I have a couple questions. 1. With a mustang 2 front end and air ride, do I still use the rods going from the lower arms to the frame? 2. I have a good break pedal when the car is not running, but when I start it the break pedal goes all the way to the floor very easily. I'm using MC and booster from a 87 Monte Carlo. What could be the issue?
When you say lower arms to the frame do you mean the sway bar?? if so yes, its helps with body roll when cornering. As far as the brakes...booster prob im thinking but I could be wrong..never seen that one before?
I'm no brake setup expert, but my guess is you some kind of vacuum leak to your MC for it not to work when you turn the car on?
No, not the sway bar. There are bars that mount to the lower Arm and head towards the rear of the car and frame mount. I am going to check for vacuum leaks.
To answer your brake question.... You do NOT have a vacuum leak... that would work the opposite... There wouldnt be enough vacuum to ASSIST in you pushing the pedal to the floor.... The truth is, you REALLY dont have a good pedal with the car not running, it only FEELS like it because you have no assist. The pedal is hard to press because it not being assisted by vacuum and you have SOME resistance in the brake system... (NOTE: remember that having NO vacuum to your BOOSTER does NOT feel the same as manual brakes!!!) EITHER you have installed a boosted MC that doesnt match the rest of the brake system well and gives you WAY too much power.... OR, most likely, you need to keep bleeding the brakes WITH the engine running!
Leaks or no leaks, it seems you're not getting enough vaccuum. Do you have the vaccuum hose from your booster going to your manifold? Either way, it does sound like vaccuum to me...
Those bars I assume you are asking about act as stiffeners off the lower suspension arm. Eliminating them would make the lower arm weak, maybe cause some bump steer.
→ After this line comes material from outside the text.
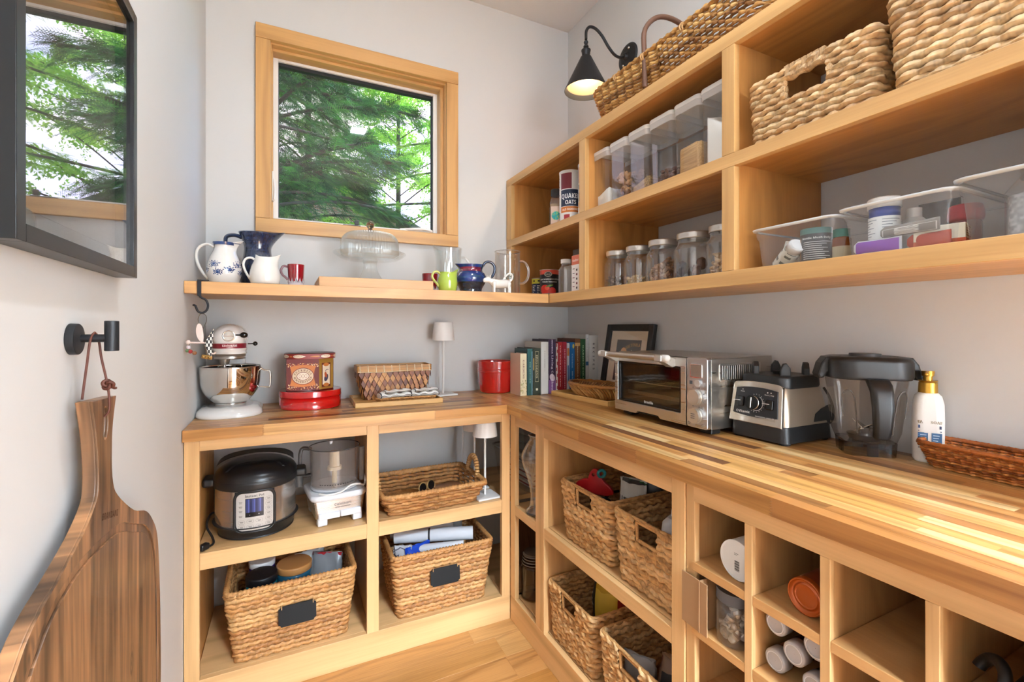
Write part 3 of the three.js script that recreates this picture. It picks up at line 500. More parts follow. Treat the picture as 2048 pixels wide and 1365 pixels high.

I sure would want them in.
NO! if he was LACKING vacuum, the booster would NOT help him press the pedal.... the pedal would be too HARD when the car is running... Go pull the vacuum line off of your booster and see how hard the pedal gets! He has PLENTY of vacuum, he needs to bleed his brakes!
sorry guys all that said booster are wrong, he either has air in his system and needs or the master is for manual brakes and has a booster installed he didn't say if he had brakes or not manual has a smaller bore size there for more travel.
Well you should be sorry. He said he has plenty of peddle until he lights it off. He also said that the booster and master came from an '87 Monte. I know this is a long shot but my assumption would be that he has a power master and that he has brakes until he lights it off. Of course if I assume I only make an ass out of u and me. I was already an ass just ask anybody, so I'm sorry about what I have done to you.
OK... ONE MORE TIME.... The only way his problem is the MASTER/BOOSTER combination is if he put the wrong combo on there! If it has EVER worked right... he needs to keep bleeding... He does NOT have a good pedal with the engine off! IT ONLY FEELS LIKE IT!!! Once the booster has vacuum so that it can do its job, the pedal goes to the floor !! When a booster fails (or doesnt get vacuum) its HARDER to push the pedal to the floor, not easier!!!! There are ONLY two possiblities: 1. he doesnt have the proper MC/Booster combo installed for his set up (i.e. disc/drum or drum/drum or disc/disc) 2. (and most likely) He still has LOTS of air in the system!!! If anyone disagrees, go start your car... remove the vacuum line from your booster... pump the pedal a couple of times... and see if the pedal goes to the floor!!! NO, it wont... it will be hard as @#$% to push!!!!
On the strut-rods being needed or not: Depends on which "Mustang 2" suspension you have. If it consists of a stock, or stock-style lower swing-arm, you need the rods, because in stock configuration, the lower swing-arm pivots on a short "pivot-pin", and can't stand up to a lot of side-load. But...if it's an aftermarket setup, with two separate pivots on the lower swing-arm that are situated a distance apart, then you don't need the strut-rods, because the pivot-system of the lower arm provides plenty of resistance against side-loads.